For the FT, then, INET is potentially an audience-building device, a little like the World Economic Forum was a decade or two ago, when the FT and its Pearson PLC stable mate The Economist went to work to turn its January meeting in Davos into a story. The NYTimes has experimented intermittently with trying to turn Clinton Global Initiative meetings each September in Manhattan  into a similar kind of a story. And the WSJ flirts periodically with the Milken Institute Global Conference in Los Angeles in May.  These editorial enthusiasms for particular forums are more subtle in their effects than Wingo, the lottery promotional game with which Rupert Murdoch nearly doubled the circulation of the New York Post to around a million between 1976 and 1983. But their overall aim is the same: to bring readers of a certain sort into the tent.

Give Soros credit:  he knows what makes hacks tick.  The food was good, the wine was poured throughout the long meals, the wireless ubiquitous.  There were stacks of pink papers in the lobby. I have my doubts, though, as to whether INET has yet entered a virtuous circle, despite the boost the FT has been giving it.  A case in point:  a long monologue on INET’s campaign to reform the economics curriculum was delivered by Robert Skidelsky, a very good biographer of John Maynard Keynes, but no authority on the economics that has come since.

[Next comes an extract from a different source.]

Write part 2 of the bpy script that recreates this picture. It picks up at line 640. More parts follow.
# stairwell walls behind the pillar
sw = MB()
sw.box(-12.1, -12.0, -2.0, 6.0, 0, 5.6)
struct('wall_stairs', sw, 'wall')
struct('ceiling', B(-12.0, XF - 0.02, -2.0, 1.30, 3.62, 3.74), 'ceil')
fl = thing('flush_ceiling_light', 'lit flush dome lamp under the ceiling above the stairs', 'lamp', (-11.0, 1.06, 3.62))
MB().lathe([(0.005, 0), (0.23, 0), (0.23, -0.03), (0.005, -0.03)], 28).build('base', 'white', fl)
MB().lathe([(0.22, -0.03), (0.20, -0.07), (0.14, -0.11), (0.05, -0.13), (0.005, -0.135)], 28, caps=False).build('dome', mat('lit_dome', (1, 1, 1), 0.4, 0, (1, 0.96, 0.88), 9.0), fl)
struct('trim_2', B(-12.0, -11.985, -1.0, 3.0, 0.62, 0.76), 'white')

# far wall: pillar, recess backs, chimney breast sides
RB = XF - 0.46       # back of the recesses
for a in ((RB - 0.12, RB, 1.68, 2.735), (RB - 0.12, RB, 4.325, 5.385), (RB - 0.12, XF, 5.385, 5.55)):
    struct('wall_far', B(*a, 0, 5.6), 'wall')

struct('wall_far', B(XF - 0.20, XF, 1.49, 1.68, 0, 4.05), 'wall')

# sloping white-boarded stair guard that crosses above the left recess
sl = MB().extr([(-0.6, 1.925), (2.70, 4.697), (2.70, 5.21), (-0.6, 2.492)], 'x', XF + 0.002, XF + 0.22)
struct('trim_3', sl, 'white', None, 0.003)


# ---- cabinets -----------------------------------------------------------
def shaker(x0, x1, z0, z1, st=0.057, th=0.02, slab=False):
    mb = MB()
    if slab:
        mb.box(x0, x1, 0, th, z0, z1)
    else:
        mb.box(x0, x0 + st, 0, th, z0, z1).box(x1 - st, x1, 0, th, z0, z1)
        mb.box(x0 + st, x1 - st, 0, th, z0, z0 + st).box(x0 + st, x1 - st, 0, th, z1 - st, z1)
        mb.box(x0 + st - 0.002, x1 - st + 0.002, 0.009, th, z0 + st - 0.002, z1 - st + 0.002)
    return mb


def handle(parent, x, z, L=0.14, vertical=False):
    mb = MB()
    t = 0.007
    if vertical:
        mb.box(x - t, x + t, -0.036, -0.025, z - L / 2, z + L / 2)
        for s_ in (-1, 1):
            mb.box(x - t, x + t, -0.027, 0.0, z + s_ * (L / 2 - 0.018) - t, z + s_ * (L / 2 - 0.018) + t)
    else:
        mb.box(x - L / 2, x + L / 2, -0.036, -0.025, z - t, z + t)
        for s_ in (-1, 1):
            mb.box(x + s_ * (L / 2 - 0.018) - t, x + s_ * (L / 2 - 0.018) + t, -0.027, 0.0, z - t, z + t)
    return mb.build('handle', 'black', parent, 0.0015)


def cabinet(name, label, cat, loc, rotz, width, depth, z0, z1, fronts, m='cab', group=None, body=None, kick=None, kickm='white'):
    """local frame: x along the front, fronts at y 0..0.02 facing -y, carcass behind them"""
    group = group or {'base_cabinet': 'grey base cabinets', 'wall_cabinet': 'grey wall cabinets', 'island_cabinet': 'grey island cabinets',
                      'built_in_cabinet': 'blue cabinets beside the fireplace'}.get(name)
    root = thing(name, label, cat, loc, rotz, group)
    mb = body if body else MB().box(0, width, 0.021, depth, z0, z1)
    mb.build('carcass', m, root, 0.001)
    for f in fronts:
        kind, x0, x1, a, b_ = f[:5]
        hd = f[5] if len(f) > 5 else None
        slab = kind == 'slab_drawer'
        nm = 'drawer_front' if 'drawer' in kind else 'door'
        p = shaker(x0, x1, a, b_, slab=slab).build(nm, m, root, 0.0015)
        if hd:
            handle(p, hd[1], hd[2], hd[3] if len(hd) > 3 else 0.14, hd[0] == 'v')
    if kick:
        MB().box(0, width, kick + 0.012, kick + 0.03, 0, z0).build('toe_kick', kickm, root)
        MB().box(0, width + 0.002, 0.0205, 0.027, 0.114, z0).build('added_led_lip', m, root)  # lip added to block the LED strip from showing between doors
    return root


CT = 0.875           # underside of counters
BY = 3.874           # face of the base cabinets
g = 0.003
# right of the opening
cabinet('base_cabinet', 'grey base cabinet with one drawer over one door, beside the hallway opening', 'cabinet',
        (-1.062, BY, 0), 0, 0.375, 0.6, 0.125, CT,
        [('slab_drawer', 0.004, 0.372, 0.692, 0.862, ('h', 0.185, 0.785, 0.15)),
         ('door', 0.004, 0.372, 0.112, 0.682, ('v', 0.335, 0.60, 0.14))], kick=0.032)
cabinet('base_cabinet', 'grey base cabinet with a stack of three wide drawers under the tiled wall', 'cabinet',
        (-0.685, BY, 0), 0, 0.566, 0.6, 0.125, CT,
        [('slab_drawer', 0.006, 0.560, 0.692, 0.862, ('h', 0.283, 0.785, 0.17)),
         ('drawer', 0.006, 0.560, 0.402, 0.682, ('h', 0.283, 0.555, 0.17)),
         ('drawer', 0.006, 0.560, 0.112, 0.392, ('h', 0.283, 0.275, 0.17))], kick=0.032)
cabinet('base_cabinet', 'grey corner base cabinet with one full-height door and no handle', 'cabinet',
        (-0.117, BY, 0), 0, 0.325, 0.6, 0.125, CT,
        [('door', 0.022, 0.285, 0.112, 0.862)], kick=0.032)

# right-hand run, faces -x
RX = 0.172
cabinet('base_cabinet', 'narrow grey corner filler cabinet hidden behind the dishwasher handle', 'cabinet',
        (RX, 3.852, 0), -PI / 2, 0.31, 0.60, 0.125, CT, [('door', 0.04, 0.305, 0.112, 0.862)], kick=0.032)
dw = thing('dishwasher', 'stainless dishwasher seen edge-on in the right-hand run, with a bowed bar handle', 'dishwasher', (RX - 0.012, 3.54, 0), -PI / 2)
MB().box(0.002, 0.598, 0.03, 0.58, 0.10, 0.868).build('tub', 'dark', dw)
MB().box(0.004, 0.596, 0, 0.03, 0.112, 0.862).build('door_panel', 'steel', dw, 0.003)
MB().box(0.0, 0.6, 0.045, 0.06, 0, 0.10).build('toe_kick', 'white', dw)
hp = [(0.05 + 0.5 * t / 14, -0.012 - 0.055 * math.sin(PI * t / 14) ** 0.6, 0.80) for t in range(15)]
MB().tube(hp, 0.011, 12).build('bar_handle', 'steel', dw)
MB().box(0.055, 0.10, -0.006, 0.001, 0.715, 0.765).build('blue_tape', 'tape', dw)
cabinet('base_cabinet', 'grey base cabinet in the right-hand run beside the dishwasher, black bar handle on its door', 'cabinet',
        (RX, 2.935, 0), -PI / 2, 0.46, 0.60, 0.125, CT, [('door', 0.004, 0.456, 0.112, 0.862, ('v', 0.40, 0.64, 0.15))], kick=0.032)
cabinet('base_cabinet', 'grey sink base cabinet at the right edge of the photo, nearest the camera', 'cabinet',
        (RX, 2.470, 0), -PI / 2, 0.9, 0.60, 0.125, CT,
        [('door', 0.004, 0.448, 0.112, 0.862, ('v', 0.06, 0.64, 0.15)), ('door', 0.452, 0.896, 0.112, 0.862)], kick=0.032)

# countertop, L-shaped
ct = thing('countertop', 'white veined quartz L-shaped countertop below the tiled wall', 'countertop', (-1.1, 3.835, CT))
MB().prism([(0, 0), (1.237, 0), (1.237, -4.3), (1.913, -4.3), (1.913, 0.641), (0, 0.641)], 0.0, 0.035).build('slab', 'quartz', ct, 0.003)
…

Meanwhile, various “partner bloggers” were paid to write about an event at which some of them might have better been speaking  – the young historians of thought in particular, since they really do know something about how curricula change. (Blogger/speaker J. Bradford DeLong, of the University of California at Berkeley, was the  exception who underscored the rule.) Failures of judgment like these don’t bode well for a program that hopes to influence the way economics is done. The FT’s Wolf, in a promotional video, pronounced a benediction of sorts when he praised the conference’s wonderful agenda on current affairs, quickly adding that  “the truth is that transformations in economic thinking itself come from often young people, probably people we’ve never heard of, people who aren’t here here, who are not yet grandees, or people who are outsiders, who are in some ways really  revolutionary thinkers.”

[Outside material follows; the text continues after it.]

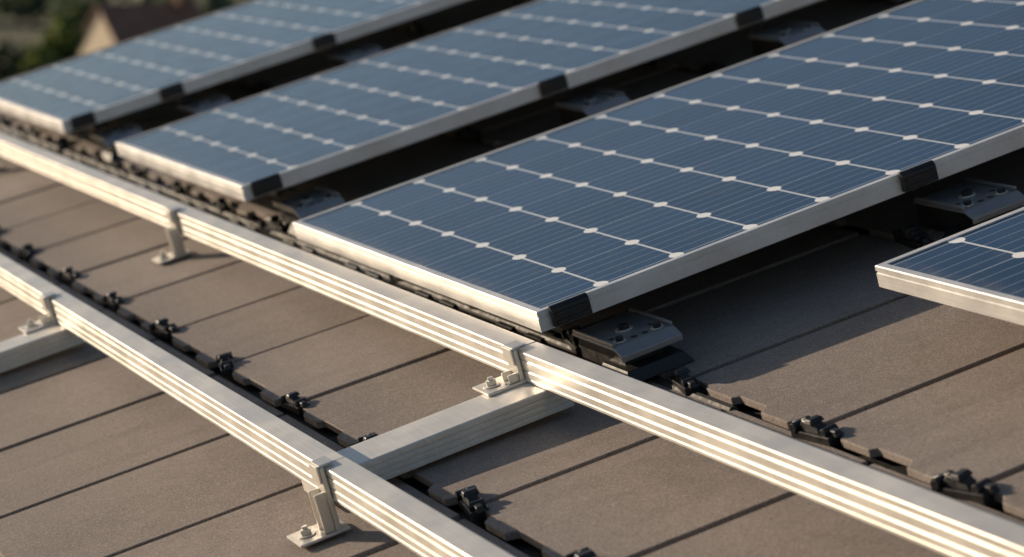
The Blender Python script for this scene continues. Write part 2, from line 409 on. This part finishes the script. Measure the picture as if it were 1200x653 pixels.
def tree(loc,h,r,leafm,nc=60,seed=0,lf=.34):
    rnd=random.Random(seed); b=MB()
    z0=h*.28
    b.cyl((0,0,0),(0,0,z0),.035*h,.024*h,10,1); b.cyl((0,0,z0),(rnd.uniform(-.3,.3),rnd.uniform(-.3,.3),h*.8),.024*h,.008*h,8,1)
    for i in range(9):
        a=rnd.uniform(0,6.28); zz=rnd.uniform(z0*.9,h*.6); rr=r*rnd.uniform(.45,.8)
        b.cyl((0,0,zz),(rr*math.cos(a),rr*math.sin(a),zz+rr*rnd.uniform(.3,.9)),.011*h,.003*h,6,1)
    for i in range(nc):
        while True:
            q=Vector((rnd.uniform(-1,1),rnd.uniform(-1,1),rnd.uniform(-1,1)))
            if .25<q.length<1: break
        c=Vector((q.x*r,q.y*r,h*.62+q.z*h*.36)); cr=r*rnd.uniform(.16,.34); ct=rnd.random()
        for j in range(40):
            d=Vector((rnd.gauss(0,1),rnd.gauss(0,1),rnd.gauss(0,.8))).normalized()*cr*rnd.uniform(.5,1.05)
            pnt=c+d; s=lf*rnd.uniform(.5,1.1)
            nrm=(d+Vector((rnd.uniform(-1,1),rnd.uniform(-1,1),rnd.uniform(-.3,1)))*cr*.7).normalized()
            t1=nrm.orthogonal().normalized()*s; t2=nrm.cross(t1)*.6
            b.add([pnt-t1,pnt+t2,pnt+t1,pnt-t2],[(0,1,2,3)],0,min(1,max(0,ct*.6+rnd.uniform(0,.4))))
    b.make('tree',[leafm,M_BARK],world=Matrix.Translation(loc))
for i,(px,dist,h,r,dk) in enumerate([(74,172,8.2,1.7,0),(14,160,6.6,2.1,1),(46,150,7.2,1.5,0),(-70,150,8,3.0,0),(250,180,6.4,3.0,0),(400,170,7,4,0),(-150,140,8,3.8,1)]):
    tree(bearing(px,dist),h,r,M_LEAFD if dk else M_LEAF,seed=i*3+1)
b=MB(); rnd=random.Random(5)
spots=[]
for i in range(380):
    ang=rnd.uniform(0,2*math.pi); D=rnd.uniform(280,680); spots.append((Vector((D*math.cos(ang),D*math.sin(ang),0)),rnd.uniform(5,10)))
for i in range(46):   # wooded belt behind the neighbouring houses
    spots.append((bearing(rnd.uniform(-500,900),rnd.uniform(245,330)),rnd.uniform(4.5,8.)))
for c,H in spots:
    t0=rnd.random()
    b.cyl((c.x,c.y,0),(c.x,c.y,H*.5),.3,.15,6,1)
    for j in range(60):
        d=Vector((rnd.gauss(0,1),rnd.gauss(0,1),rnd.gauss(0,1))).normalized()*rnd.uniform(.5,1)
        pnt=c+Vector((d.x*H*.55,d.y*H*.55,H*.55+d.z*H*.42)); s=rnd.uniform(.7,1.6)
        nrm=(d+Vector((rnd.uniform(-1,1),rnd.uniform(-1,1),rnd.uniform(-1,1)))*.6).normalized()
        t1=nrm.orthogonal().normalized()*s; t2=nrm.cross(t1)*.8
        b.add([pnt-t1,pnt+t2,pnt+t1,pnt-t2],[(0,1,2,3)],0,min(1,t0*.5+rnd.uniform(0,.5)))
b.make('distant_trees',[M_LEAFF,M_BARK],world=I4)

# ---------------------------------------------------------------- light
d_roof=Vector((.79,.48,-.37)).normalized()
d_w=(W.to_3x3()@d_roof).normalized(); ts=-d_w
el=math.asin(ts.z); rotz=math.atan2(ts.x,ts.y)
w=bpy.data.worlds.new('World'); scene.world=w; w.use_nodes=True; nt=w.node_tree
sky=nt.nodes.new('ShaderNodeTexSky'); sky.sky_type='NISHITA'; sky.sun_disc=False; sky.sun_elevation=el; sky.sun_rotation=rotz%(2*math.pi)
sky.air_density=1.; sky.dust_density=1.0; sky.ozone_density=1.2
bg=nt.nodes['Background']; nt.links.new(sky.outputs[0],bg.inputs[0]); bg.inputs[1].default_value=.098
L=bpy.data.lights.new('sun','SUN'); L.energy=5.; L.angle=math.radians(.5); L.color=(1.,.81,.60)
lo=bpy.data.objects.new('sun',L); scene.collection.objects.link(lo); lo.rotation_euler=d_w.to_track_quat('-Z','Y').to_euler(); lo.location=(0,0,40)

# ---------------------------------------------------------------- camera
cam=bpy.data.cameras.new('camera'); co=bpy.data.objects.new('camera',cam); scene.collection.objects.link(co)
right=Vector((.39898,.88127,-.25334)); down=Vector((.13867,-.33109,-.93335)); fwd=Vector((-.90642,.33725,-.25431))
Rm=Matrix((right,-down,-fwd)).transposed().to_4x4()
co.matrix_world=W@Matrix.Translation((0,0,1))@Rm
cam.sensor_width=36; cam.lens=3029/1200*36; cam.clip_start=.05; cam.clip_end=9000
cam.dof.use_dof=True; cam.dof.focus_distance=3.65; cam.dof.aperture_fstop=4.4
scene.camera=co
scene.view_settings.view_transform='Standard'; scene.view_settings.look='None'; scene.view_settings.exposure=0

I heard about half of the INET sessions.  In every case, I marveled at the forceful personalities: not a dud among them.  On the other hand, none had more to say than what might be contained in a typical 740-word op-ed piece.  All were masters of the form.  No wonder, then, that driving home, I dwelt on my preference for the newspaper itself.  The limit there is four a day. Like Wingo, the INET conference was a sideshow to the main event, which remains the printed page.